El Dios antropomórfico y sentido, al ir purificándose de atributos
humanos, y como tales finitos y relativos y temporales, se evapora en
el Dios del deísmo o del panteísmo.
Las
supuestas pruebas clásicas de la existencia de Dios refiérense
todas a este Dios-Idea, a este Dios lógico, al Dios por remoción, y
de aquí que en rigor no prueben nada, es decir, no prueban más que
la existencia de esa idea de Dios.
Once
this God was risen thus in our human consciousness, where he emerged
from our sense of divinity, reason then took hold of him. In other
words, philosophy took him in her grasp and sought to define him, to
turn him into an idea. For to define a thing is to make it ideal, a
process that demands the removal of every irrational or unmeasurable
element, so that whatever we are defining loses its vital
foundations.
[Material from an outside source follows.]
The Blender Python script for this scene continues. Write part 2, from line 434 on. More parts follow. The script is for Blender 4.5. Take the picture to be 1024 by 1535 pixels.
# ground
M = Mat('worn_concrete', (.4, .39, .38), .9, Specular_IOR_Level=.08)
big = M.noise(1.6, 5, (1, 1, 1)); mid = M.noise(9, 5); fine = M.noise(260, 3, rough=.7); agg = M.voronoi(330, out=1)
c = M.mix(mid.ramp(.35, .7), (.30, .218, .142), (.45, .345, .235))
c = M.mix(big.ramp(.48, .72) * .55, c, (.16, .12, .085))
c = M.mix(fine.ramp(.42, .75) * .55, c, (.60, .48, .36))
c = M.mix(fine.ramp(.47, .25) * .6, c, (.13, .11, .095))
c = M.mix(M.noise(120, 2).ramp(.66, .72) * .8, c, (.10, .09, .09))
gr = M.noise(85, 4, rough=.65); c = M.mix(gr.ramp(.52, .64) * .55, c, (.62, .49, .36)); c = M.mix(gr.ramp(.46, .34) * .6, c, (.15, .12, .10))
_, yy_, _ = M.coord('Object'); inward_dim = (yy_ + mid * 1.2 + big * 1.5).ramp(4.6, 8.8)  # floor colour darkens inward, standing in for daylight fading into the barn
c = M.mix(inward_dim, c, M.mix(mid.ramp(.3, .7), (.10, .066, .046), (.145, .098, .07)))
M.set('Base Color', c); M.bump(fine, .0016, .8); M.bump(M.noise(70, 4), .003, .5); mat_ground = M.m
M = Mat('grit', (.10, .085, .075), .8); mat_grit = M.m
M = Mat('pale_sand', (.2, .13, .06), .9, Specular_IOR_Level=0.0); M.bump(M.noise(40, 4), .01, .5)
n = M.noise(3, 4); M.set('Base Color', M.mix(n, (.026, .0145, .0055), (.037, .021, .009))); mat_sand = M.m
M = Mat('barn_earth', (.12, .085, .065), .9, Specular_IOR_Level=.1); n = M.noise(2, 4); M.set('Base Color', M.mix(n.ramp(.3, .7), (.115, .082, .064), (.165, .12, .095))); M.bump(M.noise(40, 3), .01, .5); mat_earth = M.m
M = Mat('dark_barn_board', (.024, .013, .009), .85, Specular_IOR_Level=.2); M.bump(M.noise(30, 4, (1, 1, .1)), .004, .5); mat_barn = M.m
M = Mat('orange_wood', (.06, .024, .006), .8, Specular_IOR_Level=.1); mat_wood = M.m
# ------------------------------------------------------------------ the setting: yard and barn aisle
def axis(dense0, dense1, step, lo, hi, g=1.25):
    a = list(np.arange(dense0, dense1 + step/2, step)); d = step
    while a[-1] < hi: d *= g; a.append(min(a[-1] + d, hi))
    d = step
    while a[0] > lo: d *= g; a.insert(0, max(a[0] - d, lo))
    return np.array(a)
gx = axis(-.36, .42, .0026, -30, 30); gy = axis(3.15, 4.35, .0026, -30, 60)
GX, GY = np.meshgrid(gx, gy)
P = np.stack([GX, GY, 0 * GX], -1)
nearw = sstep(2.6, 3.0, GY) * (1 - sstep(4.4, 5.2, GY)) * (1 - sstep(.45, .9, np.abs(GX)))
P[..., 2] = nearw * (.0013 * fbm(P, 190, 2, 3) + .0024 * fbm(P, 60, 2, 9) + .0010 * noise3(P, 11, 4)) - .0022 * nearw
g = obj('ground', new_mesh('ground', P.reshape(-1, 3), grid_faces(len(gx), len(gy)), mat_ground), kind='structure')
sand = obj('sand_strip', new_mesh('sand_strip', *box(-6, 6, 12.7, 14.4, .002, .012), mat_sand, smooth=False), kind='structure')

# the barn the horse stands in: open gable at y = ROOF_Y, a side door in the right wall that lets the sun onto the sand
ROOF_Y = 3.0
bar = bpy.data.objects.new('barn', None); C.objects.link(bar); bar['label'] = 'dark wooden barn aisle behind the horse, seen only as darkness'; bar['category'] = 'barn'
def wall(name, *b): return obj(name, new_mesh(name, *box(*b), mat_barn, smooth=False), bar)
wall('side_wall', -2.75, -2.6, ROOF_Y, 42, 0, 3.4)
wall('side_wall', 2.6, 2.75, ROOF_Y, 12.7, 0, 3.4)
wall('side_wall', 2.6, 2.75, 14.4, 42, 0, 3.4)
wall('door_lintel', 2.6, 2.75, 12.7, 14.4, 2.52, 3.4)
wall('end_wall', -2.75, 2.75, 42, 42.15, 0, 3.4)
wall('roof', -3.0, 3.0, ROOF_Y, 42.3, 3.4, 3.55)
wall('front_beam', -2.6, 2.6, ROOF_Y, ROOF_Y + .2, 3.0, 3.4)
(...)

And thus the God we felt, the divinity we sensed as a
person and awareness outside our own selves, though he embraced and
sustained us, was made into the idea of God.
The
logical, rational God—ultimate entity, prime mover, Supreme Being
of theological philosophy, an inevitable conclusion arising from the
three famous pathways of negation, exaltation, and causality (†)—is
no more than an idea, a dead image of God. The traditional and much
debated proofs of divine existence are at root nothing more than a
vain attempt to determine or limit God's essence. For as Vinet noted
very astutely, existence is derived from essence. Saying that God
exists without saying what or how he is: this is the same as saying
nothing at all.
This
God, whether we attain him by the exaltation of finite qualities, or
their negation and removal, ends up as something unthinkable: a pure
idea, a God whose conceptual excellence means that we can properly
call him nothing. In the words of the Irish Scotus, “Because of his
excellence, it is not wrong to call God nothing” (‡). The
false Dionysius anticipates this judgment in his fifth epistle: “The
divine darkness is an inaccessible light in which God is said to
dwell” (*). As he cleanses himself of human attributes, removing
everything finite and relative and temporal from his character, the
human-shaped God we feel evaporates into the remote God of deism, or
pantheism.
All
the classic proofs of God's existence refer properly to this ideal
God, this logical God, the God attained by loss of humanity. Thus,
what they prove in rigorous terms is precisely nothing; they cannot
prove more than the existence of this idea of God.
---
(†)
These three ways familiar to Christian theologians originate with
Plato, it seems, but are published explicitly in works attributed to
Dionysius the Areopagite (1st century CE), though scholars
find the language in them easier to situate in later times (~ 5th
century CE). The way of negation affirms that God exists
beyond any of his attributes, whose denial thus produces a negative
image of God as that which exists without attribution. The way of
exaltation argues that God must contain all extremes of
goodness, fully developed. So God appears as an image of all that is
perfect, perfectly joined together. The way of causality
affirms that all phenomena must have cause from which they arise; the
world in its totality would then have cause, and this cause is God.
(‡)
Johannes Scotus Eriugena (c. 800-877 CE) was a famous Irish scholar
who inherited Alcuin's position over the Palace School in the time of
Charles the Bald, grandson of Charlemagne & king over the western
Carolingian lands (West Francia from 840, Italy and the empire
generally from 875). He translated the body of texts attributed to
Dionysius the Areopagite from Greek, which he read, into Latin, and
composed a magnum opus articulating his own understanding
of this tradition (De divisione naturae, vel Periphyseon).
(*)
Among the texts attributed to Dionysius are several epistles. The
fifth, addressed to a deacon or minister named Dorotheus, opens with
the following sentence, whose first period is translated by Unamuno:
Ὁ θεῖος γνόφος ἐστὶ τὸ «ἀπρόσιτον
φῶς », ἐν ᾧ κατοικεῖν ὁ θεὸς λέγεται,
καὶ ἀοράτῳ γε ὄντι διὰ τὴν ὑπερέχουσαν
φανότητα καὶ ἀπροσίτῳ τῷ αὐτῷ δι’
ὑπερβολὴν ὑπερουσίου φωτοχυσίας
(Epistulae 5.1, ed. Heil & Ritter).
“The
divine darkness is a light unapproachable, in which God is said to
dwell. It is unseen, being too much and mighty for our vision, and
inaccessible, because of the excessive light that pours from it.”